#### INFORMATION SUPPLIED:

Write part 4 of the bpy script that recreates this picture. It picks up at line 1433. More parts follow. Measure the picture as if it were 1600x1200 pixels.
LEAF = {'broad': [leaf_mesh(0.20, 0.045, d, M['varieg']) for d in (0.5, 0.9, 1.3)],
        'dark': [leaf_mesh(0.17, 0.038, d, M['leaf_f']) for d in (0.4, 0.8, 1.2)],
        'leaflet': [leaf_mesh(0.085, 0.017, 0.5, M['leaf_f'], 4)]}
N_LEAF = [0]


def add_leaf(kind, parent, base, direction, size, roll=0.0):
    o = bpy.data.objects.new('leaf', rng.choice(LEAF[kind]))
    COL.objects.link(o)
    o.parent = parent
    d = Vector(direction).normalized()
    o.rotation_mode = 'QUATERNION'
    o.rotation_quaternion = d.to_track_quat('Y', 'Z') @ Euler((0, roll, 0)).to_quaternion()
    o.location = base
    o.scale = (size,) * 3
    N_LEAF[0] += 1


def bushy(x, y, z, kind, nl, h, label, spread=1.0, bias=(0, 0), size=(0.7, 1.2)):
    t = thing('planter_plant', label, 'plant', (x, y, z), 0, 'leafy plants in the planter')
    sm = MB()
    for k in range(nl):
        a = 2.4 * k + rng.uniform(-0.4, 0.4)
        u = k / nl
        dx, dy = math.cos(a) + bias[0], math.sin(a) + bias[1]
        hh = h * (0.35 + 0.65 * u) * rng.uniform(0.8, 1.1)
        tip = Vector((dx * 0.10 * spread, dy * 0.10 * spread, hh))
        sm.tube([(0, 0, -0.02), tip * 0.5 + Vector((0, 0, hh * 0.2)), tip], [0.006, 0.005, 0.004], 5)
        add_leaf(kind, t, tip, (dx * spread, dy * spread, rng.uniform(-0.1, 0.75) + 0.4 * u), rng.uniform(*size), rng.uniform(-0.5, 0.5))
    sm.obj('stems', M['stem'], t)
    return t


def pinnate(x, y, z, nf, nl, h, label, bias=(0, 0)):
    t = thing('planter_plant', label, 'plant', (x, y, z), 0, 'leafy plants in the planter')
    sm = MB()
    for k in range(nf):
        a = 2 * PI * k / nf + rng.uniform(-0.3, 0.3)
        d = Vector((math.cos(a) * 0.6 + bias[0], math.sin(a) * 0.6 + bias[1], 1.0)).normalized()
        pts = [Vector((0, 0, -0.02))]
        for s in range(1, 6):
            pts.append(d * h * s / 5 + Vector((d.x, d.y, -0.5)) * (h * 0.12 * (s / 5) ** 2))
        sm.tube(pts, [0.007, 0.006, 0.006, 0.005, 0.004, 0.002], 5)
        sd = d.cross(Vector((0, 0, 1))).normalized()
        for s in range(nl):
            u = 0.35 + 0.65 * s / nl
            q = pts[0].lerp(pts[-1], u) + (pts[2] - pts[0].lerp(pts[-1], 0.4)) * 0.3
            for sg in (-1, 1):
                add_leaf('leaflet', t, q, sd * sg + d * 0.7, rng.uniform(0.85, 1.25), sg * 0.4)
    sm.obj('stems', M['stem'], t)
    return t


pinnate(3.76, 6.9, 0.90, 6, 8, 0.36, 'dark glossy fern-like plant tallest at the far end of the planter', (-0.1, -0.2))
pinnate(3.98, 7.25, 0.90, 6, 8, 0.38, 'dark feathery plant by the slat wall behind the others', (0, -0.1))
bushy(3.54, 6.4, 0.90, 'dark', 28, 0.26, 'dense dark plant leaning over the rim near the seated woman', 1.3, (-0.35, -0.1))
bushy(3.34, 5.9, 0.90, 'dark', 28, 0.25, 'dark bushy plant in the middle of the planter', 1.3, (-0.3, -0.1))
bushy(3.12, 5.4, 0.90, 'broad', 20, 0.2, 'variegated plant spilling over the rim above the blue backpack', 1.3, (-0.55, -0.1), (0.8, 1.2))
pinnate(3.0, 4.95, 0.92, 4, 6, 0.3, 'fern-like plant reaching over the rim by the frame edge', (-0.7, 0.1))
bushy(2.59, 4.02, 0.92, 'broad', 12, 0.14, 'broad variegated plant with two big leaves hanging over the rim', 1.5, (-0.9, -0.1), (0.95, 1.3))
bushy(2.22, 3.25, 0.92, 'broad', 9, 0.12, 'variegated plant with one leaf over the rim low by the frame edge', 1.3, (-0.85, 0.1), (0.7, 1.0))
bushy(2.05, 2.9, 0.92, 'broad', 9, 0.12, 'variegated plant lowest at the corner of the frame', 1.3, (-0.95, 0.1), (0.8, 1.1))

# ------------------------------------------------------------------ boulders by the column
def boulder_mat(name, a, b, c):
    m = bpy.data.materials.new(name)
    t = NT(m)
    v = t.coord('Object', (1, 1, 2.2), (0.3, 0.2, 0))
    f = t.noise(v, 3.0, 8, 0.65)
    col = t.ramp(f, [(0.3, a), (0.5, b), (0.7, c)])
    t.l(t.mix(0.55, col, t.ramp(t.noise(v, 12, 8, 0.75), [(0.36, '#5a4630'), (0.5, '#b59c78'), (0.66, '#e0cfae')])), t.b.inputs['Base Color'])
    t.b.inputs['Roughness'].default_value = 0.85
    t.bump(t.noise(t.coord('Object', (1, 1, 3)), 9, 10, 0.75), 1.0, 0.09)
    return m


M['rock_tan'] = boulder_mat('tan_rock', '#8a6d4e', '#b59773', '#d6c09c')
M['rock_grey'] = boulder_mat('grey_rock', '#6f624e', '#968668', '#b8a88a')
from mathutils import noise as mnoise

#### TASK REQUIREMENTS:
Please return the data above exactly as given.

#### ANSWER TO THE PROBLEM:
Write part 4 of the bpy script that recreates this picture. It picks up at line 1433. More parts follow. Measure the picture as if it were 1600x1200 pixels.
LEAF = {'broad': [leaf_mesh(0.20, 0.045, d, M['varieg']) for d in (0.5, 0.9, 1.3)],
        'dark': [leaf_mesh(0.17, 0.038, d, M['leaf_f']) for d in (0.4, 0.8, 1.2)],
        'leaflet': [leaf_mesh(0.085, 0.017, 0.5, M['leaf_f'], 4)]}
N_LEAF = [0]


def add_leaf(kind, parent, base, direction, size, roll=0.0):
    o = bpy.data.objects.new('leaf', rng.choice(LEAF[kind]))
    COL.objects.link(o)
    o.parent = parent
    d = Vector(direction).normalized()
    o.rotation_mode = 'QUATERNION'
    o.rotation_quaternion = d.to_track_quat('Y', 'Z') @ Euler((0, roll, 0)).to_quaternion()
    o.location = base
    o.scale = (size,) * 3
    N_LEAF[0] += 1


def bushy(x, y, z, kind, nl, h, label, spread=1.0, bias=(0, 0), size=(0.7, 1.2)):
    t = thing('planter_plant', label, 'plant', (x, y, z), 0, 'leafy plants in the planter')
    sm = MB()
    for k in range(nl):
        a = 2.4 * k + rng.uniform(-0.4, 0.4)
        u = k / nl
        dx, dy = math.cos(a) + bias[0], math.sin(a) + bias[1]
        hh = h * (0.35 + 0.65 * u) * rng.uniform(0.8, 1.1)
        tip = Vector((dx * 0.10 * spread, dy * 0.10 * spread, hh))
        sm.tube([(0, 0, -0.02), tip * 0.5 + Vector((0, 0, hh * 0.2)), tip], [0.006, 0.005, 0.004], 5)
        add_leaf(kind, t, tip, (dx * spread, dy * spread, rng.uniform(-0.1, 0.75) + 0.4 * u), rng.uniform(*size), rng.uniform(-0.5, 0.5))
    sm.obj('stems', M['stem'], t)
    return t


def pinnate(x, y, z, nf, nl, h, label, bias=(0, 0)):
    t = thing('planter_plant', label, 'plant', (x, y, z), 0, 'leafy plants in the planter')
    sm = MB()
    for k in range(nf):
        a = 2 * PI * k / nf + rng.uniform(-0.3, 0.3)
        d = Vector((math.cos(a) * 0.6 + bias[0], math.sin(a) * 0.6 + bias[1], 1.0)).normalized()
        pts = [Vector((0, 0, -0.02))]
        for s in range(1, 6):
            pts.append(d * h * s / 5 + Vector((d.x, d.y, -0.5)) * (h * 0.12 * (s / 5) ** 2))
        sm.tube(pts, [0.007, 0.006, 0.006, 0.005, 0.004, 0.002], 5)
        sd = d.cross(Vector((0, 0, 1))).normalized()
        for s in range(nl):
            u = 0.35 + 0.65 * s / nl
            q = pts[0].lerp(pts[-1], u) + (pts[2] - pts[0].lerp(pts[-1], 0.4)) * 0.3
            for sg in (-1, 1):
                add_leaf('leaflet', t, q, sd * sg + d * 0.7, rng.uniform(0.85, 1.25), sg * 0.4)
    sm.obj('stems', M['stem'], t)
    return t


pinnate(3.76, 6.9, 0.90, 6, 8, 0.36, 'dark glossy fern-like plant tallest at the far end of the planter', (-0.1, -0.2))
pinnate(3.98, 7.25, 0.90, 6, 8, 0.38, 'dark feathery plant by the slat wall behind the others', (0, -0.1))
bushy(3.54, 6.4, 0.90, 'dark', 28, 0.26, 'dense dark plant leaning over the rim near the seated woman', 1.3, (-0.35, -0.1))
bushy(3.34, 5.9, 0.90, 'dark', 28, 0.25, 'dark bushy plant in the middle of the planter', 1.3, (-0.3, -0.1))
bushy(3.12, 5.4, 0.90, 'broad', 20, 0.2, 'variegated plant spilling over the rim above the blue backpack', 1.3, (-0.55, -0.1), (0.8, 1.2))
pinnate(3.0, 4.95, 0.92, 4, 6, 0.3, 'fern-like plant reaching over the rim by the frame edge', (-0.7, 0.1))
bushy(2.59, 4.02, 0.92, 'broad', 12, 0.14, 'broad variegated plant with two big leaves hanging over the rim', 1.5, (-0.9, -0.1), (0.95, 1.3))
bushy(2.22, 3.25, 0.92, 'broad', 9, 0.12, 'variegated plant with one leaf over the rim low by the frame edge', 1.3, (-0.85, 0.1), (0.7, 1.0))
bushy(2.05, 2.9, 0.92, 'broad', 9, 0.12, 'variegated plant lowest at the corner of the frame', 1.3, (-0.95, 0.1), (0.8, 1.1))

# ------------------------------------------------------------------ boulders by the column
def boulder_mat(name, a, b, c):
    m = bpy.data.materials.new(name)
    t = NT(m)
    v = t.coord('Object', (1, 1, 2.2), (0.3, 0.2, 0))
    f = t.noise(v, 3.0, 8, 0.65)
    col = t.ramp(f, [(0.3, a), (0.5, b), (0.7, c)])
    t.l(t.mix(0.55, col, t.ramp(t.noise(v, 12, 8, 0.75), [(0.36, '#5a4630'), (0.5, '#b59c78'), (0.66, '#e0cfae')])), t.b.inputs['Base Color'])
    t.b.inputs['Roughness'].default_value = 0.85
    t.bump(t.noise(t.coord('Object', (1, 1, 3)), 9, 10, 0.75), 1.0, 0.09)
    return m


M['rock_tan'] = boulder_mat('tan_rock', '#8a6d4e', '#b59773', '#d6c09c')
M['rock_grey'] = boulder_mat('grey_rock', '#6f624e', '#968668', '#b8a88a')
from mathutils import noise as mnoise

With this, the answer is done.